Numa sociedade de consumo, como a nossa, é normal que os bens sejam distribuídos e que a indústria, o comércio, as empresas, os bancos e a população sejam contemplados.

É obvio que há grandes corporações que injetam grandes fortunas e absorvem o mercado, às vezes de forma abrangente e até agressiva. Mas, o fato de observar que centenas de pessoas saíram da linha de miséria, que a bolsa família é uma oportunidade para ingressarem no mercado de trabalho e dos bens e serviços, que os filhos estão incluídos neste processo, com a obrigação de manterem seus estudos, que os negros são respeitados e que leis de apoio às mulheres são elaboradas para a sua proteção, já capacita o sistema em ser o mais indicado para o país.

Como citei, não sou político, muito menos economista. Sou um escritor, que tenta expor aquilo que o emociona ou angustia, ou mesmo o instiga a exercitar a sua opinião. Utilizo a política, como um cidadão, como todo mundo. Tenho a pecha de ser de esquerda, como se fosse uma cicatriz ferrenha, como um estigma, visto que,  na maioria das vezes, as pessoas acreditam na balela de que os de esquerda tiveram uma lavagem cerebral para serem assim, seres tão radicais (sic).

Na verdade, não sou filiado a nenhum partido político, já votei no pt, no psd e até  no pdt.
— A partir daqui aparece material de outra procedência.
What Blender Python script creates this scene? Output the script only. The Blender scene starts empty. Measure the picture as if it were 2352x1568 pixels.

Sempre digo que sou orientado à esquerda, mas prioritariamente humanitário, um cara que acredita nas medidas sociais, no acesso da sociedade à leitura, à internet, à universidade, à cultura, e acredito piamente que as cotas sociais e as medidas de ajuda financeira ou alimentar, são transitórias, até que a miséria seja afastada definitivamente de nosso pais.

Posso ser um idealista, mas tenho os pés bem no chão. Sei até onde os governos podem ir.
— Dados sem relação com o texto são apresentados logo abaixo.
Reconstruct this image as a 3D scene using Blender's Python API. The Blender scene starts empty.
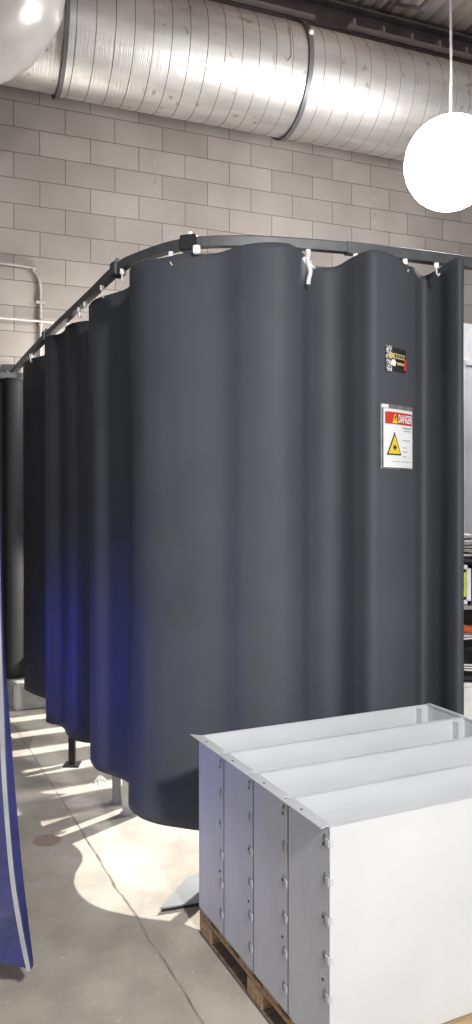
import bpy, bmesh, math, random
from mathutils import Vector, Matrix, noise
random.seed(7)
COL = bpy.context.scene.collection
SC = bpy.context.scene

# ------------------------------------------------------------------ materials
def nt(name):
    m = bpy.data.materials.new(name); m.use_nodes = True
    t = m.node_tree; t.nodes.clear()
    o = t.nodes.new('ShaderNodeOutputMaterial'); b = t.nodes.new('ShaderNodeBsdfPrincipled')
    t.links.new(b.outputs[0], o.inputs[0])
    return m, t, b
def mat(name, c1, rough=.5, metal=0., c2=None, scale=6., bump=0., bscale=60., stretch=(1,1,1), emit=None, spec=.5, detail=6., rvar=0., lo=.35, hi=.65):
    m, t, b = nt(name); N = t.nodes; L = t.links
    tc = N.new('ShaderNodeTexCoord'); mp = N.new('ShaderNodeMapping'); mp.inputs['Scale'].default_value = stretch
    L.new(tc.outputs['Object'], mp.inputs[0])
    n = N.new('ShaderNodeTexNoise'); n.inputs['Scale'].default_value = scale; n.inputs['Detail'].default_value = detail
    L.new(mp.outputs[0], n.inputs['Vector'])
    r = N.new('ShaderNodeValToRGB'); r.color_ramp.elements[0].position = lo; r.color_ramp.elements[1].position = hi
    c2 = c2 or tuple(x * .8 for x in c1)
    r.color_ramp.elements[0].color = (*c2, 1); r.color_ramp.elements[1].color = (*c1, 1)
    L.new(n.outputs['Fac'], r.inputs[0]); L.new(r.outputs[0], b.inputs['Base Color'])
    b.inputs['Roughness'].default_value = rough; b.inputs['Metallic'].default_value = metal
    b.inputs['Specular IOR Level'].default_value = spec
    if rvar:
        mr = N.new('ShaderNodeMapRange'); mr.inputs[3].default_value = rough - rvar; mr.inputs[4].default_value = rough + rvar
        L.new(n.outputs['Fac'], mr.inputs[0]); L.new(mr.outputs[0], b.inputs['Roughness'])
    if bump:
        n2 = N.new('ShaderNodeTexNoise'); n2.inputs['Scale'].default_value = bscale; n2.inputs['Detail'].default_value = 5
        L.new(mp.outputs[0], n2.inputs['Vector'])
        bp = N.new('ShaderNodeBump'); bp.inputs['Strength'].default_value = bump; bp.inputs['Distance'].default_value = .01
        L.new(n2.outputs['Fac'], bp.inputs['Height']); L.new(bp.outputs[0], b.inputs['Normal'])
    if emit:
        b.inputs['Emission Color'].default_value = (*emit[0], 1); b.inputs['Emission Strength'].default_value = emit[1]
    return m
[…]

E se há corrupção, se há roubalheira, se há malfeitos, que sejam punidos, mas punidos de acordo com a justiça do país, sem maniqueísmos, que sigam  um modelo político ditado por uma mídia manipuladora, regida pela ideologia reacionária e econômica.
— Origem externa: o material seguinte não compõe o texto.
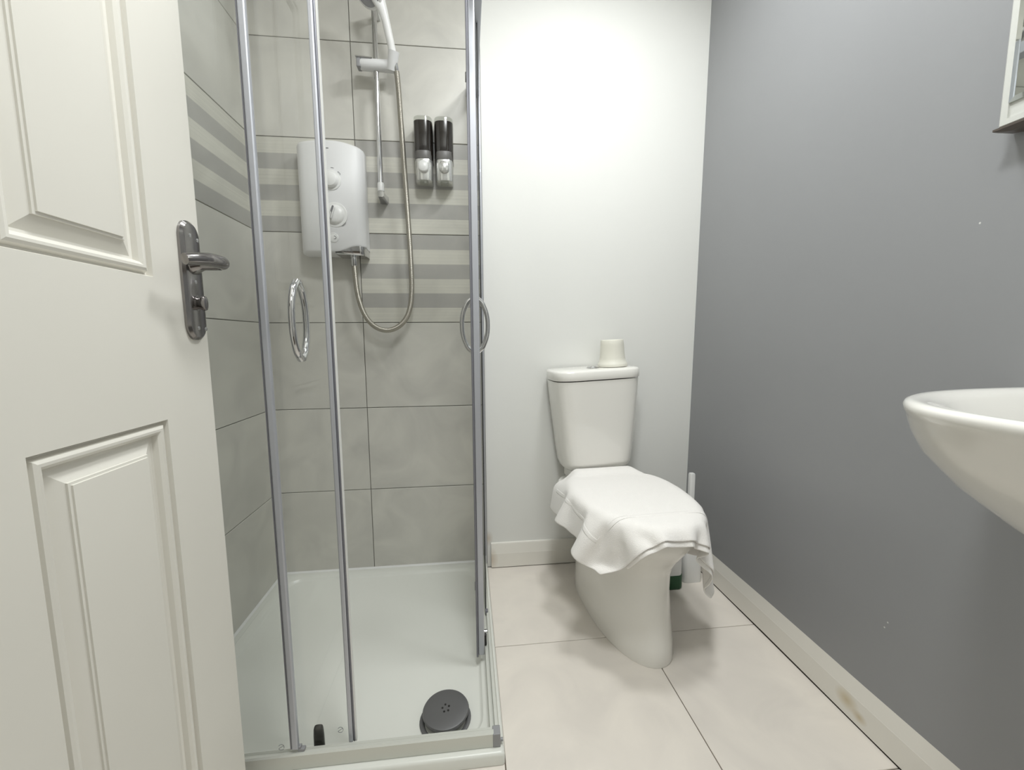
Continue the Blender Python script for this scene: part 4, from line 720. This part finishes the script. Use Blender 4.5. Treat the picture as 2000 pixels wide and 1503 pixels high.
# ------------------------------------------------------------------ toilet brush and cleaner bottle
br_ = tag(empty('toilet_brush', (1.255, -.175, 0)), 'slim white toilet brush in a holder behind the toilet, by the grey wall', 'toilet brush')
bm = bmesh.new(); loft(bm, [[Vector((x * s, y * s, z)) for x, y in rrect(.078, .078, .016, 5)] for z, s in ((.0, .98), (.004, 1.0), (.15, .93), (.155, .88))]); obj('holder', bm, M_WPLAST, br_, smooth=True, angle=50)
bm = bmesh.new(); loft(bm, [[Vector((x * s + .0, y * s, z)) for x, y in rrect(.021, .021, .005, 4)] for z, s in ((.15, 1), (.425, 1), (.430, .85))]); obj('handle', bm, M_WPLAST, br_, smooth=True, angle=50)
bo = tag(empty('cleaner_bottle', (1.155, -.222, 0)), 'small dark green and white bottle on the floor behind the toilet pan', 'bottle')
bm = bmesh.new(); loft(bm, [[Vector((x * s, y * s, z)) for x, y in rrect(.085, .055, .02, 5)] for z, s in ((0, .9), (.004, .98), (.01, 1.0), (.052, 1.0), (.056, .97))]); obj('base', bm, M_GREEN, bo, smooth=True, angle=50)
bm = bmesh.new(); loft(bm, [[Vector((x * s, y * s, z)) for x, y in rrect(.078, .05, .018, 5)] for z, s in ((.056, 1), (.13, 1), (.16, .7), (.175, .35), (.19, .33))]); obj('body', bm, M_WPLAST, bo, smooth=True, angle=50)
bm = bmesh.new(); cyl(bm, (0, 0, .19), (0, 0, .215), .016, .014, 18); obj('cap', bm, M_GREEN, bo, smooth=True)

# ------------------------------------------------------------------ wash basin on the grey wall
YB, WX = -1.30, 1.341
ba = tag(empty('wash_basin', (WX, YB, .60)), 'white wall hung wash basin with rounded front on the grey wall', 'wash basin')
def bring(z, pr_, hw, n=2.5, seg=48, y0=0.0):
    out = []
    for k in range(seg + 1):
        a = PI * k / seg; c, s = math.cos(a), math.sin(a)
        out.append(Vector((-pr_ * spow(s, 2 / n), y0 + hw * spow(c, 2 / n), z - .60)))
    return out
bm = bmesh.new()
RB = [(.50, .06, .06, 2.5), (.56, .075, .075, 2.6), (.60, .10, .10, 2.8), (.64, .150, .138, 3.2), (.69, .217, .171, 3.7), (.74, .282, .202, 3.7), (.79, .337, .2285, 3.3), (.82, .365, .241, 2.9), (.84, .3835, .2495, 2.6), (.846, .389, .2522, 2.5), (.852, .393, .2540, 2.5), (.859, .3945, .255, 2.5), (.864, .392, .2535, 2.5), (.8665, .386, .250, 2.5), (.866, .378, .244, 2.5)]
loft(bm, [bring(z, p_, w_, n_) for z, p_, w_, n_ in RB], cap1=False)
vs = [v for v in bm.verts if abs(v.co.z - .266) < 1e-6]
# inner bowl continues from the rim inwards
IN = [(.866, .378, .244, 2.5, 0), (.864, .366, .234, 2.5, 0), (.855, .350, .222, 2.4, 0), (.82, .325, .200, 2.3, 0), (.77, .28, .165, 2.2, 0), (.745, .22, .115, 2.1, 0), (.738, .15, .04, 2, 0)]
loft(bm, [bring(z, p_, w_, n_) for z, p_, w_, n_, _ in IN], cap0=False, cap1=True)
bmesh.ops.remove_doubles(bm, verts=bm.verts[:], dist=.0003)
obj('bowl', bm, M_CERAMIC, ba, smooth=True, angle=70)
bm = bmesh.new(); loft(bm, [[Vector((-.012 + x, y, z)) for x, y in rrect(s_, .36, .01, 3)] for z, s_ in ((.255, .022), (.268, .022), (.270, .018))]); obj('back_ledge', bm, M_CERAMIC, ba, smooth=True, angle=50)
bm = bmesh.new(); cyl(bm, (-.07, 0, -.10), (-.07, 0, -.28), .02, seg=20); cyl(bm, (-.07, 0, -.26), (.004, 0, -.26), .018, seg=18); tag(obj('waste_trap', bm, M_CHROME, ba, smooth=True), 'chrome bottle trap')

# ------------------------------------------------------------------ mirror
mi = tag(empty('wall_mirror', (1.33, -1.25, 1.6)), 'white framed mirror with dark underside hung above the basin', 'mirror')
bm = bmesh.new()
y0, y1, z0, z1 = -1.50, -.992, 1.306, 1.95
def mring(i, x): return [Vector((x, y0 + i, z0 + i)), Vector((x, y1 - i, z0 + i)), Vector((x, y1 - i, z1 - i)), Vector((x, y0 + i, z1 - i))]
XW = 1.3455
loft(bm, [mring(.002, XW), mring(0, 1.318), mring(0, 1.309), mring(.003, 1.306), mring(.012, 1.306), mring(.0125, 1.309)])
mf = obj('frame', at(mi, bm), M_FRAME, mi)
bm = bmesh.new()
def gring(i, x): return [Vector((x, y0 + i, z0 + .024 + i)), Vector((x, y1 - i, z0 + .024 + i)), Vector((x, y1 - i, z1 - i)), Vector((x, y0 + i, z1 - i))]
loft(bm, [gring(.0115, 1.309), gring(.012, 1.3055), gring(.020, 1.3045)]); obj('glass', at(mi, bm), M_MIRROR, mi)
bm = bmesh.new(); loft(bm, [[Vector((1.303, y, 1.3065)), Vector((1.3435, y, 1.3065)), Vector((1.3435, y, 1.299 + dz)), Vector((1.314, y, 1.2985 + dz)), Vector((1.303, y, 1.303))] for y, dz in ((y0, 0), (y1 - .012, 0), (y1 + .004, .004))]); obj('dark_underside', at(mi, bm), M_BROWN, mi)  # underside of the mirror frame, coloured dark brown

# ------------------------------------------------------------------ lamp on the ceiling and housing of the added fill (above the frame)
for (lx, ly, lz), lab in ((LIGHT, 'round white ceiling light above the toilet, out of frame'), (FILL_POS, 'added fill light in a round white housing nearer the door, out of frame')):
    lamp = tag(empty('ceiling_or_fill_light', (lx, ly, H)), lab, 'ceiling light', 'round ceiling lights')
    bm = bmesh.new(); lathe(bm, (0, 0, 0), (0, 0, -1), [(.21, 0), (.21, .016), (.205, .022), (.19, .022), (.186, .012), (0, .012)], 40); obj('housing', bm, M_LAMP, lamp, smooth=True)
Em tempo, hoje em dia, as pessoas se manifestam no sentido de que não há mais diferença entre esquerda e direita. Não é verdade. Há conchavos políticos sim que integram estes dois regimes, há acordos com os quais, em sua maioria não aprovo, mas as diferenças são explícitas, a ponto de não haver convergência quando o assunto é a igualdade social. Estes argumentos, na verdade querem desestabilizar os poderes constitucionais do Brasil, através do descrédito da população, colocando em risco a democracia.

Portanto, quando os meus amigos me classificarem de esquerdista, o façam com a parcimônia dos sensatos e educados. Sou antes de tudo, um humanitário, que deseja que o povo de seu país seja o protagonista da história e não apenas um coadjuvante da riqueza de poucos.